E no que toca a 'engenharia das unhas', Svetlana foi perfeita: tive as mãos lindas, com verniz sem lascar, durante 15 dias.

6 comentários:

Ruiva disse...

É em alturas como esta que eu penso F******!!!!!!!!!

O meu maior respeito para as pessoas como a Svetlana, como eu os entendo...

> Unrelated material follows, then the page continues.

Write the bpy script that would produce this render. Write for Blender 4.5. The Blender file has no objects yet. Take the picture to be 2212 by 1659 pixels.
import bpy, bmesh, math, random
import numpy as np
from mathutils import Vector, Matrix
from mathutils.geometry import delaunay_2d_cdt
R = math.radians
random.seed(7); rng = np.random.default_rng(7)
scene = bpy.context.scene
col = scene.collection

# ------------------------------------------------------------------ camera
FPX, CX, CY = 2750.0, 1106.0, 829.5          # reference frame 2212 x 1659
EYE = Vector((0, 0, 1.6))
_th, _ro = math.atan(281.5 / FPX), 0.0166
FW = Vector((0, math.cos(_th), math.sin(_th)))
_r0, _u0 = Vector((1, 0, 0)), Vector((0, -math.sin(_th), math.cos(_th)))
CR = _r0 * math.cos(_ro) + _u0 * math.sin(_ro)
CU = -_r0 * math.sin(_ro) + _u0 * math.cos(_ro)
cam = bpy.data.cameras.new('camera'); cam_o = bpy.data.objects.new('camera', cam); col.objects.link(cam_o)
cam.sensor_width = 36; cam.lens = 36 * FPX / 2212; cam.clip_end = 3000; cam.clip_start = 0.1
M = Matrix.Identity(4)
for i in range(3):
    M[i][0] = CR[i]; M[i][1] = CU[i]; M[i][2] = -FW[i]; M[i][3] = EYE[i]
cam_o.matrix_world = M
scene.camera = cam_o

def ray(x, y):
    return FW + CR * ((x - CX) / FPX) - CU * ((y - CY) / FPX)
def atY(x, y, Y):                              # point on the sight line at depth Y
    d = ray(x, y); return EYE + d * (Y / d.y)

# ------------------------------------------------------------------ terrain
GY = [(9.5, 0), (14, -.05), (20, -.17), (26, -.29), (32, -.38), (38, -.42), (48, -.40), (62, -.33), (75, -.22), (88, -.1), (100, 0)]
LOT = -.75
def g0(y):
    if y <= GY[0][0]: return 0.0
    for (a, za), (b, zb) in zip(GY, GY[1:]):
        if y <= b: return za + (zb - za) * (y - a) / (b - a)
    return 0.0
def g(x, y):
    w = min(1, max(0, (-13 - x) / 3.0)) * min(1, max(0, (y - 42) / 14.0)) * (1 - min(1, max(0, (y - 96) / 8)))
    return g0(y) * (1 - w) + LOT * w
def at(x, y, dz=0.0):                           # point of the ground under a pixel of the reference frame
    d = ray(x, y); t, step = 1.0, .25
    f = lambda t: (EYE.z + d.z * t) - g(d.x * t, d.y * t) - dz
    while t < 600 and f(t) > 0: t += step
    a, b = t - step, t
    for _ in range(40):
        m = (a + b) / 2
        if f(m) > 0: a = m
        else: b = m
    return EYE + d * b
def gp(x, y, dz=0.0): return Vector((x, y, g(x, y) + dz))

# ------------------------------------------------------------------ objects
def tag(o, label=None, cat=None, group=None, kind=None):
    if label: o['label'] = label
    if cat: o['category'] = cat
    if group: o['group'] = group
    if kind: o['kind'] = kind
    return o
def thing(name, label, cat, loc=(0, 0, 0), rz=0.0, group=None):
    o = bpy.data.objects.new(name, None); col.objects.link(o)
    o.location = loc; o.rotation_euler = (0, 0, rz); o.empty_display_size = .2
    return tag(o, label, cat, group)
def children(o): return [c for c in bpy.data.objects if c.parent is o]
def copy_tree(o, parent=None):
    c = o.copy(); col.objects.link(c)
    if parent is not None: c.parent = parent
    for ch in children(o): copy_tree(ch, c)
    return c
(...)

-pirata-vermelho- disse...

Sendo de salientar que o padrão/nível de competência de um engenheiro russo deverá estar de acordo com o nível tecnológico da sua (deles!) produção, é cómico (ou trágico?) ver portuguesitos dali da esquina a dizer que 'aquilo', a Rússia e arredores, é uma merda!
Esqueceram-se da Salyut, provavelmente...
e dos hábitos de trabalho que nós não temos. Provavelmente...

sem-se-ver disse...

svetlana é um nome lindíssimo.

de leste, só os engenheiros físicos e profissões afins têm posses para emigrar.

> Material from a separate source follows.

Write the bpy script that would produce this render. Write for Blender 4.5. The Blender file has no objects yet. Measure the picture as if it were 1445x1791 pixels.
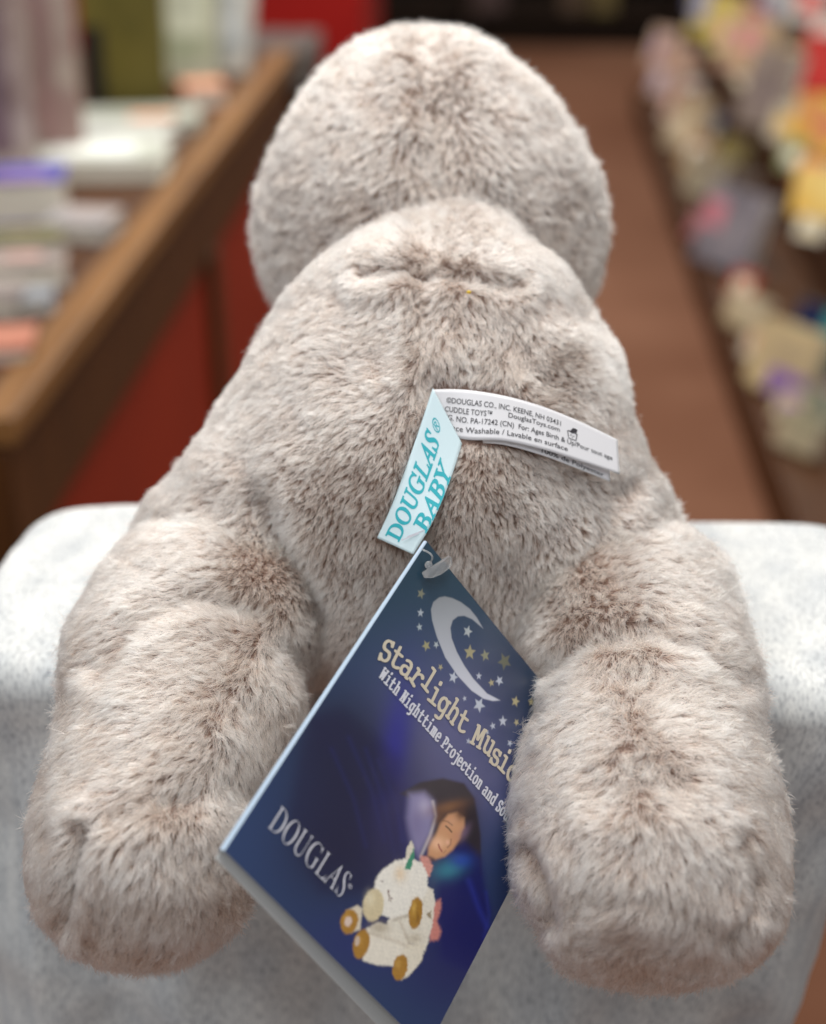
import bpy, bmesh, math
import numpy as np
from mathutils import Vector, Matrix
from mathutils.bvhtree import BVHTree
from mathutils.kdtree import KDTree
rng = np.random.default_rng(7)
SC = bpy.context.scene
COL = SC.collection

# ------------------------------------------------------------------ camera, world, lamps, exposure
FPX, CX, CY = 2590.0, 722.5, 895.5           # focal length and centre in pixels of the 1445x1791 photograph
PITCH, YAW = math.radians(27), math.radians(3.5)
CAM = np.array([0.0, 0.0, 0.345])            # the table top is z = 0, the aisle runs along +Y
RT = np.array([math.cos(YAW), math.sin(YAW), 0])
FH = np.array([-math.sin(YAW), math.cos(YAW), 0])
ZUP = np.array([0, 0, 1.0])
FW = math.cos(PITCH) * FH - math.sin(PITCH) * ZUP
UP = math.sin(PITCH) * FH + math.cos(PITCH) * ZUP
cd = bpy.data.cameras.new('camera')
cam = bpy.data.objects.new('camera', cd)
COL.objects.link(cam)
M = Matrix(((RT[0], UP[0], -FW[0], CAM[0]), (RT[1], UP[1], -FW[1], CAM[1]), (RT[2], UP[2], -FW[2], CAM[2]), (0, 0, 0, 1)))
cam.matrix_world = M
cd.sensor_fit = 'VERTICAL'
cd.sensor_height = 36
cd.lens = FPX / 1791 * 36
cd.clip_start = 0.05
cd.clip_end = 60
cd.dof.use_dof = True
cd.dof.focus_distance = 0.548
cd.dof.aperture_fstop = 4.2
SC.camera = cam
w = bpy.data.worlds.new('World')
SC.world = w
w.use_nodes = True
w.node_tree.nodes['Background'].inputs[0].default_value = (0.97, 0.98, 1.0, 1)
w.node_tree.nodes['Background'].inputs[1].default_value = 0.33
def lamp(name, loc, target, sx, sy, power, color):
    l = bpy.data.lights.new(name, 'AREA')
    l.shape = 'RECTANGLE'; l.size = sx; l.size_y = sy; l.energy = power; l.color = color
    o = bpy.data.objects.new(name, l)
    COL.objects.link(o)
    o.location = loc
    o.rotation_euler = (Vector(target) - Vector(loc)).to_track_quat('-Z', 'Y').to_euler()
    return o
WARM = (1.0, 0.95, 0.88)
lamp('ceiling_or_fill_light', (0.1, 0.75, 1.55), (0, 0.62, 0), 1.1, 0.5, 20.5, (1.0, 0.97, 0.93))
lamp('ceiling_or_fill_light', (-0.5, -0.55, 1.5), (0, 0.5, 0), 1.0, 0.6, 13, (0.90, 0.95, 1.0))  # unseen cool fill lamp, added behind the camera to brighten the front
lamp('ceiling_or_fill_light', (-0.95, 1.9, 1.6), (-0.95, 2.0, -0.3), 0.5, 1.2, 18, WARM)  # lamp added above the counter to brighten the items lying on it
lamp('ceiling_or_fill_light', (0.0, 3.2, 1.7), (0, 3.0, -1), 1.2, 0.8, 50, WARM)
lamp('ceiling_or_fill_light', (0.2, 6.3, 1.7), (0.2, 6.0, -1), 1.2, 0.8, 45, WARM)
SC.view_settings.view_transform = 'Standard'
SC.view_settings.look = 'None'
SC.view_settings.exposure = 0.03
SC.view_settings.gamma = 1.0
SC.view_settings.use_curve_mapping = False
SC.cycles.max_bounces = 14
SC.cycles.diffuse_bounces = 8
SC.cycles.transparent_max_bounces = 8
SC.cycles.use_denoising = True
SC.cycles_curves.shape = 'RIBBONS'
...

tudo isto é triste, mas é sabido há muito.

donde: de cada vez que olharmos para 'mais um desses emigrantes de lá', curvemo-nos à realidade estatística do fenómeno; e deixemos a sobranceria de país que acolhe beeeem longe, que nos fica MUITO mal.

obg por esta história.

Cool Mum disse...

:S

Filipe M. Reis disse...

de como uma uma pequena estória quotidiana e frívola ilustra melhor que mil ensaios académicos os tempos que vivemos.

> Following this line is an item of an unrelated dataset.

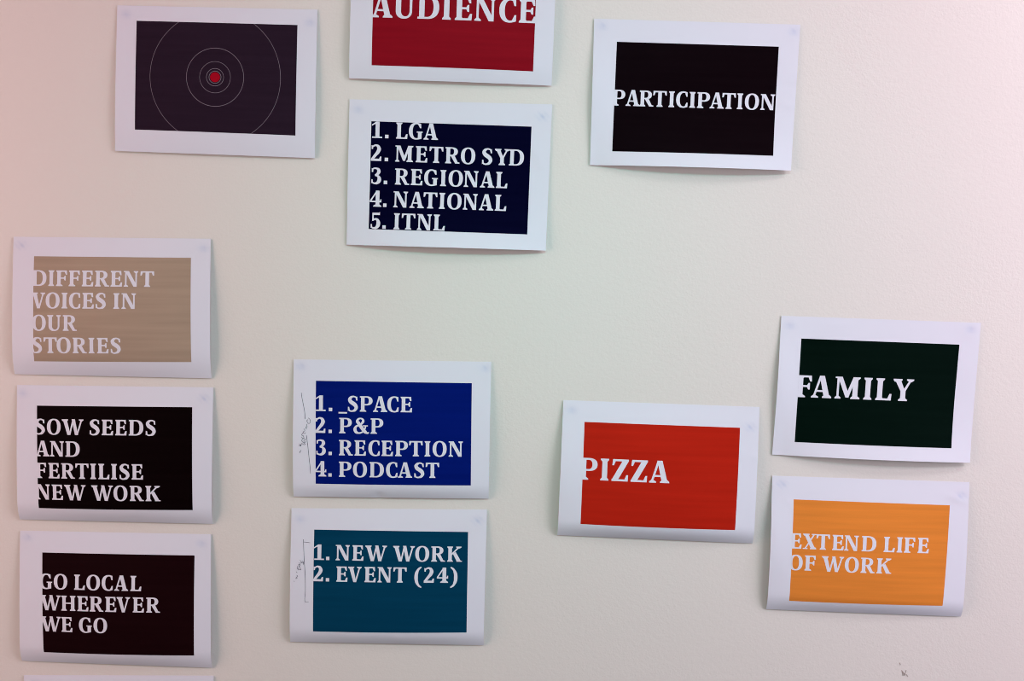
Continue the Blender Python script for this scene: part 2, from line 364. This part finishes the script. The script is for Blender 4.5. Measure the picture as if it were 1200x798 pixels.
# cap height, baseline and left edge of every letter, millimetres on the printed panel
TEXT = {'lga': [(23.6, 24.05, [1.67, 20.7, 36.9, 55.75, 77.56]), (23.6, 57.51, [0.52, 20.95, 36.53, 66.77, 86.93, 110.48, 133.58, 164.49, 183.54, 204.73]),
         (23.6, 91.11, [1.98, 20.45, 37.03, 60.52, 80.3, 104.13, 116.43, 139.11, 163.11, 186.65]),
         (23.6, 124.68, [0.6, 20.45, 35.61, 59.71, 80.28, 103.58, 115.63, 139.01, 162.71, 186.35]),
         (23.6, 156.96, [2.78, 20.35, 37.28, 48.83, 72.16, 96.55])],
 'participation': [(22.9, 91.57, [-2.9, 16.68, 36.85, 56.59, 79.56, 90.43, 110.01, 121.28, 139.68, 157.69, 179.66, 191.04, 213.98])],
 'voices': [(23.6, 44.4, [-2.2, 22.73, 34.4, 53.65, 73.37, 93.28, 116.67, 136.41, 161.08]),
            (23.6, 77.78, [-2.4, 19.08, 43.43, 54.52, 74.82, 94.54, 121.38, 133.56]), (23.6, 111.39, [-1.8, 21.67, 45.48]),
            (23.6, 145.1, [-2.2, 15.73, 35.88, 60.13, 84.18, 96.87, 116.89])],
 'sow': [(23.6, 43.78, [-3.2, 15.38, 38.26, 80.64, 99.47, 120.02, 140.58, 165.79]), (23.6, 77.36, [-2.2, 20.16, 43.98]),
         (23.6, 110.97, [-2.8, 17.22, 37.18, 58.98, 82.03, 94.35, 113.98, 126.19, 144.97]),
         (23.6, 144.15, [-2.8, 21.82, 41.16, 83.11, 116.98, 141.68, 165.62])],
 'local': [(23.6, 56.65, [-4.6, 18.28, 50.3, 69.48, 93.32, 113.01, 137.85]),
           (23.6, 89.97, [-4.0, 30.04, 55.42, 74.98, 99.12, 116.87, 141.92, 162.73]), (23.6, 123.55, [-4.0, 30.02, 57.75, 80.68])],
 'space': [(23.6, 45.89, [0.23, 19.95, 34.7, 48.54, 67.14, 87.21, 108.52, 128.82]), (23.6, 79.38, [-0.61, 19.65, 35.94, 57.36, 83.79]),
           (23.6, 113.3, [1.14, 19.75, 35.73, 59.47, 80.47, 100.47, 121.29, 142.23, 165.68, 177.78, 202.01]),
           (23.6, 146.51, [-0.83, 19.45, 35.64, 57.23, 82.23, 107.52, 125.66, 149.84, 167.43])],
 'event': [(23.6, 46.35, [0.93, 19.05, 33.86, 59.32, 79.06, 121.81, 155.78, 180.28, 204.67]),
           (23.6, 79.25, [-0.6, 19.2, 35.3, 53.4, 78.6, 98.7, 122.7, 155.0, 169.5, 189.4, 210.1])],
 'pizza': [(33.6, 88.49, [-5.0, 26.98, 44.08, 72.93, 101.06])],
 'family': [(33.4, 88.99, [-3.3, 20.15, 55.55, 98.62, 116.68, 142.39])],
 'extend': [(23.6, 75.34, [-3.2, 16.1, 36.18, 60.37, 78.61, 105.03, 138.45, 158.38, 169.5, 190.22]),
            (23.6, 108.8, [-4.2, 20.1, 45.96, 80.83, 105.18, 129.27])],
 'audience': [(33.6, 89.74, [-1.68, 30.7, 65.19, 101.14, 119.47, 147.9, 183.54, 212.29])]}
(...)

na prise és bestial disse...

Não sei se serão apenas engenheiros físicos e afins que chegam cá; chegam também muitos operários, professores, contabilistas, agricultores. Sei que todos se endividam para poderem viajar até à Europa, somando mais umas centenas de euros às enormes dívidas que acumularam durante a década de 90. Sei que demoram muito tempo a pagar essas dívidas, sei que são explorados e maltratados pelos patrões (em portugal, espanha ou na conchichina).
Mas sei que não são diferentes de milhares de outros imigrantes que estão cá em Portugal, com terríveis histórias de solidão, abuso e medo.